Lastly, it will be seen that there is always a possibility that our own or any other sun may undergo precisely such a change as the stars in Cygnus and the Northern Crown. Some indeed, even among men of science (as the Abbé Moigno, for example) believe that it was an event of this sort which St. Peter predicted when he wrote, that as the old world, being overflowed with water, perished, so "the heavens and the earth which are now, by the same word are kept in store, reserved unto fire." According to that view, the day of destruction will come "as a thief in the night; in the which the heavens shall pass away with a great noise, and the elements shall melt with fervent heat, the earth also, and the works that are therein shall be burned up."

Let us consider how the sudden brightness of a new star may be explained.

I must confess that for my own part I do not attach much weight to the suggestion once made by Mr. Huggins, that an actual conflagration had taken place in the case of the new star in the Northern Crown. It does not seem to me that any process of mere burning could account for the enormous accession of light and heat which that sun underwent.

Consider the case of our own sun. His heat is very far beyond that which would be given out by any matter known to us undergoing any known process of true combustion. That is to say, if a mass as large as the sun of any known substance were caused to burn, under any conditions we can imagine, the momentary emission of heat by that mass would be very much less than the momentary emission of heat by the sun.

Now it is quite conceivable that by some great accession of combustible matter, some supply of fuel exceeding many times his entire mass, the sun's entire emission of heat might be very largely increased. But though such an idea is conceivable, it seems altogether far-fetched. The conception is, in fact, inadmissible as an explanation of the increase of heat of a temporary star, not because of the improbability of the sudden accession of so enormous a quantity of matter (though that improbability is very great), but because if so enormous a quantity of matter fell upon the sun, many times as much heat would be generated by the mechanical effect of the impact as by the combustion of the freshly received matter. So that even with the daring assumption here made, combustion would account for only a small portion of the increase of light and heat.

Huggins' idea was indeed somewhat different. He supposed that in consequence of some great internal convulsion of the sun in the Northern Crown a large volume of hydrogen and other gases was evolved from the interior, the hydrogen then by burning giving out the light corresponding to the bright lines. At the same time, the mass of the sun would be intensely heated by the surrounding mass of glowing hydrogen. When the liberation of gas from the interior ceased the flame would die out, and the sun's surface would gradually cool. But if we judge by the case of our own sun, the heat of the burning hydrogen would be nothing near so great as the heat of the glowing hydrogen already outside and within the visible globe of a sun.

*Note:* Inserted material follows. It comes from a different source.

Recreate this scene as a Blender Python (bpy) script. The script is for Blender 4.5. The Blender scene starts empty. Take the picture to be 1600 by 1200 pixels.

On the whole it seems altogether more probable that the accession of splendour observed in the case of temporary stars is due to the downfall of enormous masses of matter upon the surface of these suns. It is, no doubt, well known to most of my readers that the downfall of meteoric matter upon the surface of our own sun has been considered a sufficient explanation of the sun's entire emission of light and heat. The theory that the sun's heat and light are thus excited has long since been abandoned; but not because the cause would be insufficient. It has been abundantly proved that a downfall of meteors, not sufficient in quantity to add appreciably to the sun's size in many thousands of years, would generate more heat and light than he emits in that time. The meteoric theory has been abandoned simply because it has been shown that no such downfall is taking place.

The reason why meteoric impact would suffice to warm the sun to his present temperature if the meteoric showers were heavy, and to warm him far beyond his present temperature if for a few days very heavy meteoric showers fell upon him, is simply that his attraction upon matter approaching him from without is capable of generating a tremendous velocity. We know that when a cannon-ball strikes a metal target, with a velocity perhaps of some 400 yards per second, great heat is excited, and there is a momentary flash of light. If the velocity were doubled, the quantity of heat would be doubled also. Conceive, then, the tremendous heat which would be excited if a cannon-ball could be caused to strike a target with a velocity exceeding that just named some 1500 times! The ball and target would both be vaporised by the shock, if—which, however, could never happen—the target resisted the blow and brought the ball to rest. Now matter which reaches the sun from without, under the influence of his tremendous attraction, strikes his globe with a velocity 1500 times greater than that of a cannon ball striking a target at a distance of two or three hundred yards. The heat excited is, therefore, very intense; and if meteors were showering at all times and in dense flights upon the sun's surface, we should require no other explanation of the sun's heat.

But it appears that meteoric systems are neither so numerous nor so rich as to account for the sun's uniform emission of heat, though occasional meteoric showers upon the sun may be heavy enough to increase appreciably the amount of heat he emits. It would seem, from experiments which have been made by Professor Piazzi Smyth, of the Edinburgh Observatory, and later by the Astronomer Royal at Greenwich, that from time to time the sun's emission of heat really is greater than usual. It seems not at all improbable that the increase is due to the occasional fall of large masses of meteors in great numbers upon the sun.